Debut from Banjo or Freakout sheds light on direction and shuts up naysayers


Banjo or Freakout

Banjo or Freakout

Release Date: Feb 22, 11

  1. 1
  2. 2
  3. 3
  4. 4
  5. 5
  6. 6
  7. 7
  8. 8
  9. 9
  10. 10

After a lukewarm reception from critics with the release of the LP Way Slow Volume One in 2010 and the confused looks that resulted from a Christmas album and multiple odd covers (Radiohead and Burial among them), Italian-born and, now, London-based Banjo or Freakout (Alessio Natalizia) has released its (his) self-titled, debut album. The album appears to be the timely rebuttal to the premature criticisms BoF received late last year.

Throughout his young career, Natalizia hasn’t seemed to have time for the outspoken residents of the music critic community. With the reviews shrugging him off, an unaffected Natalizia continued to plug away – surrounded by his home-recording equipment and zeroed-in on his Mac like Mark Zuckerberg – making the music that inspired him. And it was this same drive that had heavyweights like Bloc Party and LCD Soundsystem seeking out Natalizia to collaborate on re-workings of their own tracks.

To the defense of some early critics, Natalizia’s pathway through layered, atmospheric sounds was likely too ominous and unrecognizable for many to grasp in the peeks his previous releases provided.

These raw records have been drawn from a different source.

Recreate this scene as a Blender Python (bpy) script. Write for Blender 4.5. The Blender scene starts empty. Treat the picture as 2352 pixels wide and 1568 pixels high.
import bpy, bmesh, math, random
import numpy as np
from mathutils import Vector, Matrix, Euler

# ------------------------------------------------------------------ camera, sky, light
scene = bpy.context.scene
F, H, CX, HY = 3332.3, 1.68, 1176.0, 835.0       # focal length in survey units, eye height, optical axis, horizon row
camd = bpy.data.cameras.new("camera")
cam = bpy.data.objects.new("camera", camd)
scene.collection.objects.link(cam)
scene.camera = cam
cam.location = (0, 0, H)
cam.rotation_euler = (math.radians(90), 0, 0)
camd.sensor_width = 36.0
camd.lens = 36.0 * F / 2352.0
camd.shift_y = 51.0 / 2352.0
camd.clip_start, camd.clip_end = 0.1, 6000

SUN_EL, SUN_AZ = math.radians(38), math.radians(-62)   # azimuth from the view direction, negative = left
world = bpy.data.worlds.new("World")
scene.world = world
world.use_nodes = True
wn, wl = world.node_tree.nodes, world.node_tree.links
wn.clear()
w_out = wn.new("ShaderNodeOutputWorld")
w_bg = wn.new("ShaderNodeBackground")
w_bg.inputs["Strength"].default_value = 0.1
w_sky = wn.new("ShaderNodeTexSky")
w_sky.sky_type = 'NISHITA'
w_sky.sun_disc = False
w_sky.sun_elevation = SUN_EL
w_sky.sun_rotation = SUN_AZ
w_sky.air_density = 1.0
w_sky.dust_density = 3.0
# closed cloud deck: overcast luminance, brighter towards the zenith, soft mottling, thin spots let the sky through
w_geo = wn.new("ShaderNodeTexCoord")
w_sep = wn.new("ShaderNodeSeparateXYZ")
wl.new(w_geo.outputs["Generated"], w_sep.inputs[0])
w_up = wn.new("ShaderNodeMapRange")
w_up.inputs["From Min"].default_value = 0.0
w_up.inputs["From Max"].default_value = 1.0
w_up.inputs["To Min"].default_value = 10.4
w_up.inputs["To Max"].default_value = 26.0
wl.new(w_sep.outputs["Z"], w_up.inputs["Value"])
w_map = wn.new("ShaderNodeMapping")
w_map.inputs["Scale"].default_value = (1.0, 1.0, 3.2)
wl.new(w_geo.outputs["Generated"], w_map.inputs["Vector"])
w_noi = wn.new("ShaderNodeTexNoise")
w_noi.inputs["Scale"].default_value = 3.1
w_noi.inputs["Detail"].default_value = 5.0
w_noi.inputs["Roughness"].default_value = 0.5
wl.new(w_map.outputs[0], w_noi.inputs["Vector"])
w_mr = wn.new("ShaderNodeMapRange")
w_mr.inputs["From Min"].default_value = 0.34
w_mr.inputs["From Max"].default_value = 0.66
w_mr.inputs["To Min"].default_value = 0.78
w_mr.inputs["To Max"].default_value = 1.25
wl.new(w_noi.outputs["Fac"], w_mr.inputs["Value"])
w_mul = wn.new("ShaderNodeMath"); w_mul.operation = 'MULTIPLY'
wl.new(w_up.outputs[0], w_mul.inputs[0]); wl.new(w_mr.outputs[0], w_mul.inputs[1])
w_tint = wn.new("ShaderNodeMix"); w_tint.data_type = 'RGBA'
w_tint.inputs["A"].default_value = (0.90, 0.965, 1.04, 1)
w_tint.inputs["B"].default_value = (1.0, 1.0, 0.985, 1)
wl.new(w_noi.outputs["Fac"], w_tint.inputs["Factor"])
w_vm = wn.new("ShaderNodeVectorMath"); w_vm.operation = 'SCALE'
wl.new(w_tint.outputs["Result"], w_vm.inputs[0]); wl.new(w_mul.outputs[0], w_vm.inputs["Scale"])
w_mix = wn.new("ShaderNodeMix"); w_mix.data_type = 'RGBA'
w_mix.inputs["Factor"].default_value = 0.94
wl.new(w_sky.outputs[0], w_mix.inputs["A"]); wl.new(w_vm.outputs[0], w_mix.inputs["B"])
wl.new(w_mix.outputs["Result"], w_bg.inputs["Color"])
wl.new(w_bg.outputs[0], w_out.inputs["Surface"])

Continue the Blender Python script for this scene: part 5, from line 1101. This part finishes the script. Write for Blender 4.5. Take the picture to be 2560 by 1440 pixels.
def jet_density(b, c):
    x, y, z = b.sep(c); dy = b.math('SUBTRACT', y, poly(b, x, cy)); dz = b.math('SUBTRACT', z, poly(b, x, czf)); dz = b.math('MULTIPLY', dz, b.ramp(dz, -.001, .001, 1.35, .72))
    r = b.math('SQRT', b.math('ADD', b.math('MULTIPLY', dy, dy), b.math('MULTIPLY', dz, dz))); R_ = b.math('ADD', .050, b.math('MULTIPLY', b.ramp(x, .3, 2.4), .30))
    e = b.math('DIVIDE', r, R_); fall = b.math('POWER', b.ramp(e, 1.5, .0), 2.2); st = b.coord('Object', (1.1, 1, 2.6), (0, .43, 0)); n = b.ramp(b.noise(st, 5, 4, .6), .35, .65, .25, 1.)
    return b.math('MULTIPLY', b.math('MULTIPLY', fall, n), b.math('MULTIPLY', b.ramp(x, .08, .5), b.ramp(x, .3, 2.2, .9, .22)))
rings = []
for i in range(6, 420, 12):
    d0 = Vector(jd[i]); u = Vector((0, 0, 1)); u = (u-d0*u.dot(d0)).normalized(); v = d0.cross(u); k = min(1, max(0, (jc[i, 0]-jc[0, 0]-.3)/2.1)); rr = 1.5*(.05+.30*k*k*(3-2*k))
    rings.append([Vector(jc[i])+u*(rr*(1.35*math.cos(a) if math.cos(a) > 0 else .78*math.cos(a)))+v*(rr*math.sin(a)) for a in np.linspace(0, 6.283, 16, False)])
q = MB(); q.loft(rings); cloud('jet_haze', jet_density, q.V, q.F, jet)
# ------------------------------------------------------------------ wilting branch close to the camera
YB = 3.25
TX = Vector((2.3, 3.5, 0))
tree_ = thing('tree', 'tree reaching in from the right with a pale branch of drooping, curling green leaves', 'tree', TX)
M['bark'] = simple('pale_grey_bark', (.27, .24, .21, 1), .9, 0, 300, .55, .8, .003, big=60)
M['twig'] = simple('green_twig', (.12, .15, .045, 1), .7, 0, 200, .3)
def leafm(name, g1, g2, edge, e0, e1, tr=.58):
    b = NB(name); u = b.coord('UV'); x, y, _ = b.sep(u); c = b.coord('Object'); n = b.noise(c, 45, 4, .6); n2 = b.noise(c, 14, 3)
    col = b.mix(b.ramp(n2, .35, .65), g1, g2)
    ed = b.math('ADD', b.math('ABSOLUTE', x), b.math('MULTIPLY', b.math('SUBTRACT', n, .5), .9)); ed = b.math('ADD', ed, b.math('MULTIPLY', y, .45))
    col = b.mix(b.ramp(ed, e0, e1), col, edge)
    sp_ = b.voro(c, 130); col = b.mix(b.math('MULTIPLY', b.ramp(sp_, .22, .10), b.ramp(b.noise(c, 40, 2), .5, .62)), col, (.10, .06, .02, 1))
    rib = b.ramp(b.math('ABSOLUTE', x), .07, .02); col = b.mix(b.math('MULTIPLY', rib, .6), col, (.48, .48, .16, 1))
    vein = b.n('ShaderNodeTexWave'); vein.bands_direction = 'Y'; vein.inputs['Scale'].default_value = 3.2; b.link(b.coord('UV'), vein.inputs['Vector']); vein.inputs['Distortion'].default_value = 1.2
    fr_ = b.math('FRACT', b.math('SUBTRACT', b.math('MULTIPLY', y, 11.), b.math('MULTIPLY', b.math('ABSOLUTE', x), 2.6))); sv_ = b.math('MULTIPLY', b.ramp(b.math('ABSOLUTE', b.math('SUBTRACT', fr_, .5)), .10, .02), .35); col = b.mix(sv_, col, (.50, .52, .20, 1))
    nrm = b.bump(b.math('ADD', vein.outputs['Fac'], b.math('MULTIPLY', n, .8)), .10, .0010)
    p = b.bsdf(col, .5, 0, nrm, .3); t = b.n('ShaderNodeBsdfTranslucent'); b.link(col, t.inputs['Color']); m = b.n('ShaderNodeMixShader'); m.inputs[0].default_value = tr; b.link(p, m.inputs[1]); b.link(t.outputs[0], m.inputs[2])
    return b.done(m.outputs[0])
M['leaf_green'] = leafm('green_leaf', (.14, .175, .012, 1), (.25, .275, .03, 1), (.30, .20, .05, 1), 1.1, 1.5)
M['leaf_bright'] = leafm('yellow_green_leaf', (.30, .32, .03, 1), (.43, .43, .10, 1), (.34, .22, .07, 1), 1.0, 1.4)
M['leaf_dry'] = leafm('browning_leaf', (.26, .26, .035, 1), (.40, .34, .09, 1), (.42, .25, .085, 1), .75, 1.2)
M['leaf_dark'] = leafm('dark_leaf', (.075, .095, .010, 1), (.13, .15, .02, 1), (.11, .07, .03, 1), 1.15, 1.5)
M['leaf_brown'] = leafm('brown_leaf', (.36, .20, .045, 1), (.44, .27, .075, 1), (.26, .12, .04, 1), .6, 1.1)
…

But unlike those previous works, this full-length isn’t a flickering of Natalizia’s potential but instead more like an LED headlight blinding you on the highway.

Leaving his Mac and home-recording equipment at, uh, home, Natalizia sought out the expertise of Rare Book Room Studios’ Nicolas Vernhes – whose past clientele have included Spoon and Animal Collective – to help refine and define his far-casting ideas. The result is an album rattling with potential and eerie nuance, that boasts some tasty tracks but shows Natalizia still has room to grow.

The first track “105” (titled that because it was Natalizia’s 105th demo for the album) slowly pulses through delicate changes in the melody as Natalizia’s vocals reach loud whispers. Later in the album, when he pushes his voice to a slight strain, Natalizia projects Peter Hayes-like (Black Rebel Motorcycle Club) pipes. Natalizia promises maybe more than he can deliver with this lead-off, but, it is nevertheless, a savory track.

“105” is followed by “Go Ahead”, a slightly less depressing, dream-pop meets haunted Kraut-rock track and where the remnants of Animal Collective that weigh on Vernhes brain can be heard. It, like the rest of the album, isn’t unoriginal but it shows Natalizia is hesitant to branch out in his own way.

Each track drips with melancholy as distancing echoes flash images of a lonesome, creepy headspace. Natalizia occasionally breaks out of this shell like in “Move Out” when he incorporates hints of surf-rock but aside from that the creepy tones are there to stay.